XXI century is a perfect time for a video game fan – a vast catalogue to choose from, great games coming out every month and an option to take a part of your reality (such as your friends) into the in-game world. From the game developer’s perspective, it’s either a picking from a variety of formulas and mixing them into something new with a familiar vibe (or something familiar with a new vibe) or risking it all and dwelling into a niche full of the unknown. Gaming has many paths you can consider – the immersive single player adventure, corners filled with puzzle titles, the side-scroller beat-em up heaven (or hell for some), engaging co-op sessions.
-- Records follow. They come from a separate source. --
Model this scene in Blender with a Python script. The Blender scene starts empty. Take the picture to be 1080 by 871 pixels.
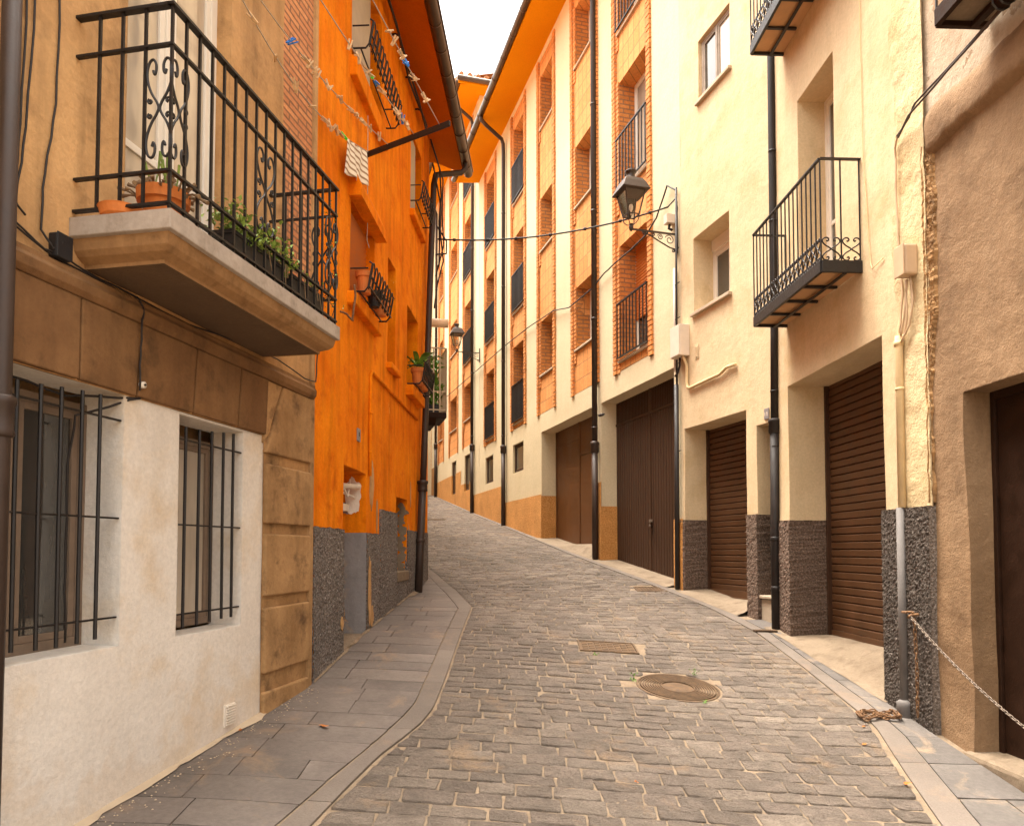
import bpy, bmesh, math, random, bisect
from mathutils import Vector, noise, Matrix
random.seed(7)
R = math.radians
SC = bpy.context.scene
COL = SC.collection

# ------------------------------------------------------------------ camera, sky, sun, exposure
CZ = 1.6; PITCH = R(2.35)
cam_d = bpy.data.cameras.new('camera'); cam = bpy.data.objects.new('camera', cam_d); COL.objects.link(cam)
cam.location = (0, 0, CZ); cam.rotation_euler = (R(90) + PITCH, 0, 0)
cam_d.sensor_fit = 'HORIZONTAL'; cam_d.sensor_width = 36; cam_d.lens = 26.0
cam_d.shift_y = 0.10416; cam_d.clip_start = .05; cam_d.clip_end = 600
SC.camera = cam
SUN_EL, SUN_AZ = R(76), R(-60)          # azimuth measured from +y towards +x
world = bpy.data.worlds.new('World'); SC.world = world; world.use_nodes = True
wn = world.node_tree; wn.nodes.clear()
wo = wn.nodes.new('ShaderNodeOutputWorld'); bg = wn.nodes.new('ShaderNodeBackground')
sky = wn.nodes.new('ShaderNodeTexSky'); sky.sky_type = 'NISHITA'; sky.sun_disc = False
sky.sun_elevation = SUN_EL; sky.sun_rotation = SUN_AZ
sky.air_density = 1.0; sky.dust_density = 6.0; sky.ozone_density = 0.6
hs = wn.nodes.new('ShaderNodeHueSaturation'); hs.inputs['Saturation'].default_value = .18; hs.inputs['Value'].default_value = 1.0
tint = wn.nodes.new('ShaderNodeMix'); tint.data_type = 'RGBA'; tint.blend_type = 'MULTIPLY'; tint.inputs[0].default_value = 1
tint.inputs[7].default_value = (1.0, .945, .86, 1)
wn.links.new(sky.outputs[0], hs.inputs['Color']); wn.links.new(hs.outputs[0], tint.inputs[6])
wn.links.new(tint.outputs[2], bg.inputs[0]); bg.inputs[1].default_value = .15
wn.links.new(bg.outputs[0], wo.inputs[0])
sl = bpy.data.lights.new('sun', 'SUN'); sun = bpy.data.objects.new('sun', sl); COL.objects.link(sun)
sl.energy = 1.5; sl.angle = R(40); sl.color = (1.0, .93, .82)
sdir = Vector((math.sin(SUN_AZ) * math.cos(SUN_EL), math.cos(SUN_AZ) * math.cos(SUN_EL), math.sin(SUN_EL)))
sun.rotation_euler = sdir.to_track_quat('Z', 'Y').to_euler(); sun.location = (0, 0, 30)
vs = SC.view_settings; SC.display_settings.display_device = 'sRGB'
vs.view_transform = 'Standard'; vs.look = 'None'; vs.gamma = 1; vs.use_curve_mapping = False
vs.exposure = 2.58
SC.render.engine = 'CYCLES'
SC.cycles.max_bounces = 8; SC.cycles.diffuse_bounces = 5; SC.cycles.glossy_bounces = 3; SC.cycles.transparent_max_bounces = 8

# ------------------------------------------------------------------ ground shape and frames
ZR = [(2, -.25), (5.5, .28), (8.41, .75), (10.5, 1.06), (13.0, 1.38), (16.0, 1.78), (19.85, 2.29), (23.5, 2.81), (29.6, 3.73), (34, 4.3)]
ZL = [(0, -.03), (3.49, .315), (5.8, .56), (7.5, .78), (9.0, .93), (10.5, 1.06), (13.0, 1.38)]
def lerp(tab, y):
    if y <= tab[0][0]: a, b = tab[0], tab[1]
    elif y >= tab[-1][0]: a, b = tab[-2], tab[-1]
    else:
        i = bisect.bisect([t[0] for t in tab], y) - 1; a, b = tab[i], tab[i + 1]
    return a[1] + (b[1] - a[1]) * (y - a[0]) / (b[0] - a[0])
def XL(y): return lerp([(0, -2.68), (5.78, -1.57), (10.9, -1.31), (12, -1.5), (40, -9)], y)
def XR(y): return 3.311 - .041 * y if y < 8.41 else 5.338 - .282 * y
def slerp(tab, y):      # smoothed
    return (lerp(tab, y - .4) + lerp(tab, y) * 2 + lerp(tab, y + .4)) / 4
def GZ(x, y):
    zr = slerp(ZR, y); zl = slerp(ZL, y) if y < 10.5 else zr
    u = (XR(y) - x) / (XR(y) - XL(y)); u = max(0, min(1, u)); u = u * u * (3 - 2 * u)
    return zr + (zl - zr) * u

class Frame:
    """plan frame of a facade: x along it, y into the wall"""
    def __init__(s, a, b, d0, side):
        s.o = Vector((a + b * d0, d0, 0)); n = math.hypot(b, 1); f = Vector((b / n, 1 / n, 0))
        s.x = f if side == 'L' else -f
        s.y = Vector((-s.x.y, s.x.x, 0)); s.ang = math.atan2(s.x.y, s.x.x)
    def w(s, a, off, z): return s.o + s.x * a + s.y * off + Vector((0, 0, z))
F1 = Frame(-1.57 - .192 * 5.78, .192, 5.78, 'L')      # tan house
F2 = Frame(-1.57 - .051 * 5.78, .051, 5.78, 'L')      # orange house
FB = Frame(3.311, -.041, 8.41, 'R')                   # near right facade
FA = Frame(5.338, -.282, 8.41, 'R')                   # right facades further up
ROTBA = FB.ang - FA.ang
F3 = Frame(-1.36 + .25 * 11.4, -.25, 11.4, 'L')       # left side of the street further up

# ------------------------------------------------------------------ materials
def ramp(nt, pts):
    r = nt.nodes.new('ShaderNodeValToRGB'); e = r.color_ramp.elements
    while len(e) < len(pts): e.new(.5)
    for i, (p, c) in enumerate(pts):
        e[i].position = p; e[i].color = (*c, 1) if len(c) == 3 else c
    return r
def base_mat(name, rough=.85, spec=.3):
    m = bpy.data.materials.new(name); m.use_nodes = True; nt = m.node_tree
    b = nt.nodes['Principled BSDF']; b.inputs['Roughness'].default_value = rough
    b.inputs['Specular IOR Level'].default_value = spec
    return m, nt, b
def nz(nt, vec, scale, detail=5, rough=.6, dist=0.):
    n = nt.nodes.new('ShaderNodeTexNoise'); n.inputs['Scale'].default_value = scale
    n.inputs['Detail'].default_value = detail; n.inputs['Roughness'].default_value = rough
    n.inputs['Distortion'].default_value = dist
    nt.links.new(vec, n.inputs['Vector']); return n.outputs['Fac']
def mapping(nt, vec, scale=(1, 1, 1), loc=(0, 0, 0)):
    m = nt.nodes.new('ShaderNodeMapping'); m.inputs['Scale'].default_value = scale; m.inputs['Location'].default_value = loc
    nt.links.new(vec, m.inputs['Vector']); return m.outputs[0]
def mixc(nt, fac, a, b, mode='MIX'):
    m = nt.nodes.new('ShaderNodeMix'); m.data_type = 'RGBA'; m.blend_type = mode
    for sock, v in ((m.inputs[0], fac), (m.inputs[6], a), (m.inputs[7], b)):
        if isinstance(v, (int, float)): sock.default_value = v
        elif isinstance(v, (tuple, list)): sock.default_value = (*v, 1)
        else: nt.links.new(v, sock)
    return m.outputs[2]
def mth(nt, op, a, b=None, clamp=False):
    m = nt.nodes.new('ShaderNodeMath'); m.operation = op; m.use_clamp = clamp
    for i, v in enumerate((a, b)):
        if v is None: continue
        if isinstance(v, (int, float)): m.inputs[i].default_value = v
        else: nt.links.new(v, m.inputs[i])
    return m.outputs[0]
def bump(nt, h, dist=.01, strength=1., normal=None):
    b = nt.nodes.new('ShaderNodeBump'); b.inputs['Distance'].default_value = dist; b.inputs['Strength'].default_value = strength
    nt.links.new(h, b.inputs['Height'])
    if normal is not None: nt.links.new(normal, b.inputs['Normal'])
    return b.outputs[0]
def objc(nt):
    return nt.nodes.new('ShaderNodeTexCoord').outputs['Object']
def edge(nt, r):
    b = nt.nodes.new('ShaderNodeBevel'); b.samples = 3; b.inputs['Radius'].default_value = r; return b.outputs[0]

def plaster(name, c1, c2, c3=None, scale=.9, spread=.22, streak=.0, fine=.004, coarse=.012, rough=.9, bev=.012, patch=None, patch_t=.66, seed=0.):
    m, nt, b = base_mat(name, rough, .25)
    v = mapping(nt, objc(nt), (1, 1, 1), (seed, seed * 1.7, seed * .6))
    n1 = nz(nt, v, scale, 7, .62, .3)
    r = ramp(nt, [(.5 - spread, c1), (.5 + spread, c2)]); nt.links.new(n1, r.inputs[0]); col = r.outputs[0]
    if c3:
        n3 = nz(nt, mapping(nt, v, (1, 1, 1), (5, 3, 9)), scale * 2.3, 6, .65)
        k = ramp(nt, [(.52, (0, 0, 0)), (.74, (1, 1, 1))]); nt.links.new(n3, k.inputs[0])
        col = mixc(nt, k.outputs[0], col, c3)
    if streak:
        ns = nz(nt, mapping(nt, v, (7, 7, .7)), 1.0, 5, .6)
        k = ramp(nt, [(.45, (1, 1, 1)), (.72, (1 - streak,) * 3)]); nt.links.new(ns, k.inputs[0])
        col = mixc(nt, 1., col, k.outputs[0], 'MULTIPLY')
    nf = nz(nt, v, 38, 4, .7)
    k = ramp(nt, [(.3, (.9, .9, .9)), (.7, (1.08, 1.08, 1.08))]); nt.links.new(nf, k.inputs[0])
    col = mixc(nt, 1., col, k.outputs[0], 'MULTIPLY')
    h = None
    if patch:
        npp = nz(nt, mapping(nt, v, (1, 1, .8), (11, 2, 4)), 1.4, 9, .68, .2)
        k = ramp(nt, [(patch_t, (0, 0, 0)), (patch_t + .008, (1, 1, 1))]); nt.links.new(npp, k.inputs[0])
        col = mixc(nt, k.outputs[0], col, patch)
        h = k.outputs[0]
    nt.links.new(col, b.inputs['Base Color'])
    nrm = edge(nt, bev) if bev else None
    n = bump(nt, nz(nt, v, 6, 6, .6), coarse, 1, nrm)
    n = bump(nt, nz(nt, v, 70, 4, .7), fine, 1, n)
    if h is not None: n = bump(nt, mth(nt, 'MULTIPLY', h, -1.), .006, 1, n)
    nt.links.new(n, b.inputs['Normal'])
    return m

def roughcast(name, c1, c2, c3, dist=.02, scale=55):
    m, nt, b = base_mat(name, .95, .2); v = objc(nt)
    vo = nt.nodes.new('ShaderNodeTexVoronoi'); vo.inputs['Scale'].default_value = scale; nt.links.new(v, vo.inputs['Vector'])
    n = nz(nt, v, scale * .9, 5, .75)
    r = ramp(nt, [(.33, c1), (.52, c2), (.68, c3)]); nt.links.new(n, r.inputs[0])
    big = nz(nt, v, 1.6, 6, .6)
    k = ramp(nt, [(.3, (.8, .78, .75)), (.7, (1.12, 1.1, 1.08))]); nt.links.new(big, k.inputs[0])
    nt.links.new(mixc(nt, 1., r.outputs[0], k.outputs[0], 'MULTIPLY'), b.inputs['Base Color'])
    h = mth(nt, 'ADD', n, mth(nt, 'MULTIPLY', vo.outputs['Distance'], -.6))
    nt.links.new(bump(nt, h, dist, 1, edge(nt, .01)), b.inputs['Normal'])
    return m

def brick(name, c1, c2, mortar, w=.24, h=.078, ms=.010, offset=.5, bmp=.008, swap=False):
    m, nt, b = base_mat(name, .85, .25); v = objc(nt)
    sp = nt.nodes.new('ShaderNodeSeparateXYZ'); nt.links.new(v, sp.inputs[0])
    cb = nt.nodes.new('ShaderNodeCombineXYZ')
    nt.links.new(mth(nt, 'ADD', sp.outputs[0], sp.outputs[1]), cb.inputs[0]); nt.links.new(sp.outputs[2], cb.inputs[1])
    wob = nt.nodes.new('ShaderNodeTexNoise'); wob.inputs['Scale'].default_value = 9; nt.links.new(v, wob.inputs['Vector'])
    vm = nt.nodes.new('ShaderNodeVectorMath'); vm.operation = 'MULTIPLY_ADD'
    nt.links.new(wob.outputs['Color'], vm.inputs[0]); vm.inputs[1].default_value = (.006, .006, 0); nt.links.new(cb.outputs[0], vm.inputs[2])
    t = nt.nodes.new('ShaderNodeTexBrick'); nt.links.new(vm.outputs[0], t.inputs['Vector'])
    t.inputs['Scale'].default_value = 1; t.inputs['Brick Width'].default_value = w; t.inputs['Row Height'].default_value = h
    t.inputs['Mortar Size'].default_value = ms; t.inputs['Mortar Smooth'].default_value = .15; t.offset = offset
    t.inputs['Color1'].default_value = (*c1, 1); t.inputs['Color2'].default_value = (*c2, 1); t.inputs['Mortar'].default_value = (*mortar, 1)
    t.inputs['Bias'].default_value = 0
    n = nz(nt, v, 22, 5, .7); k = ramp(nt, [(.3, (.8, .78, .75)), (.7, (1.15, 1.15, 1.15))]); nt.links.new(n, k.inputs[0])
    nt.links.new(mixc(nt, 1., t.outputs['Color'], k.outputs[0], 'MULTIPLY'), b.inputs['Base Color'])
    hh = mth(nt, 'SUBTRACT', mth(nt, 'MULTIPLY', n, .25), t.outputs['Fac'])
    nt.links.new(bump(nt, hh, bmp, 1), b.inputs['Normal'])
    return m

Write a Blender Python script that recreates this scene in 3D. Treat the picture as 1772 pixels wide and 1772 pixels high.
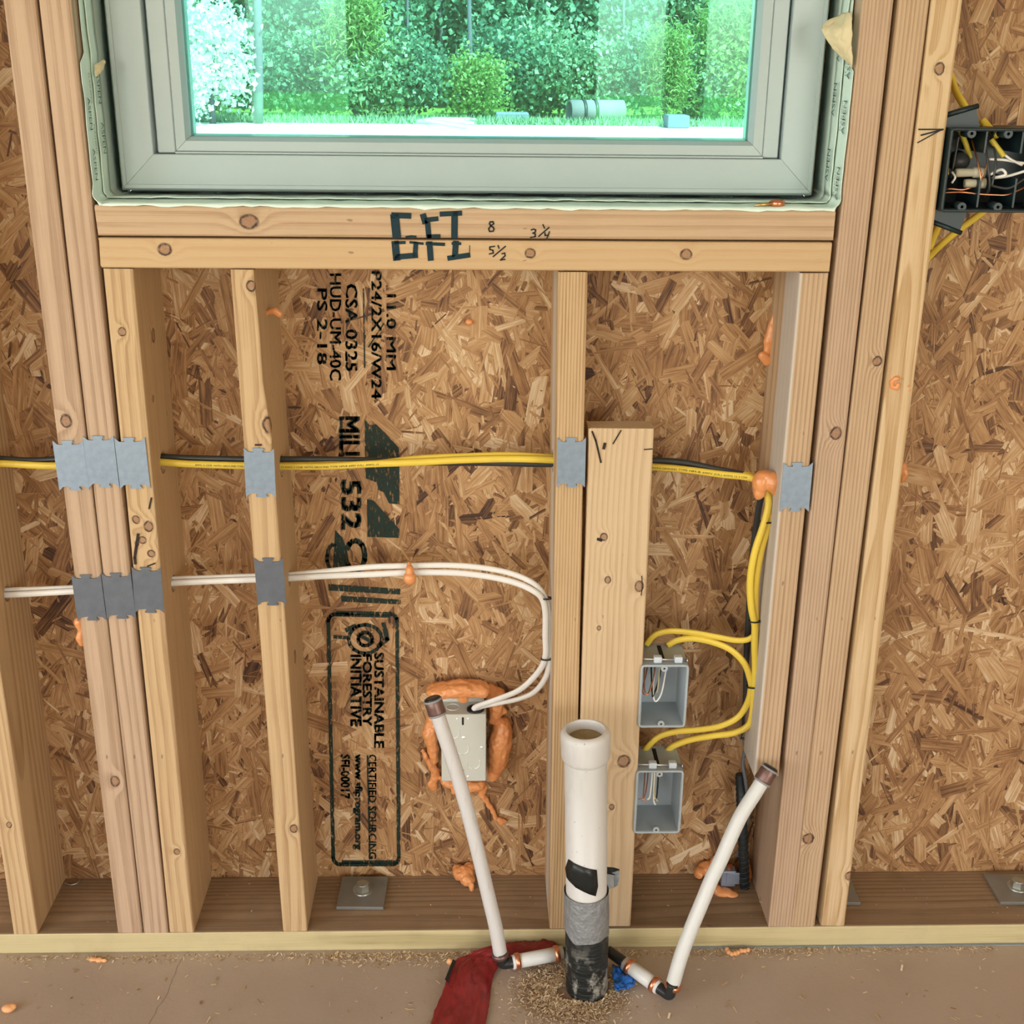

At Outlier Ventures we’re taking the Open Metaverse path, focusing on the openness and seamless distribution – this is a great ground for sandbox and sim games to be tested on. While creating an ideal game title, that would hook the alpha geek for tens of hours, my educated guess would go towards the sandbox / sim formats – a design choice aim to immerse, replace some of our social media actions, to fully open and decentralize digital assets market and fuel the user’s creativity. I cannot wait to see and play what the next generation of builders will create!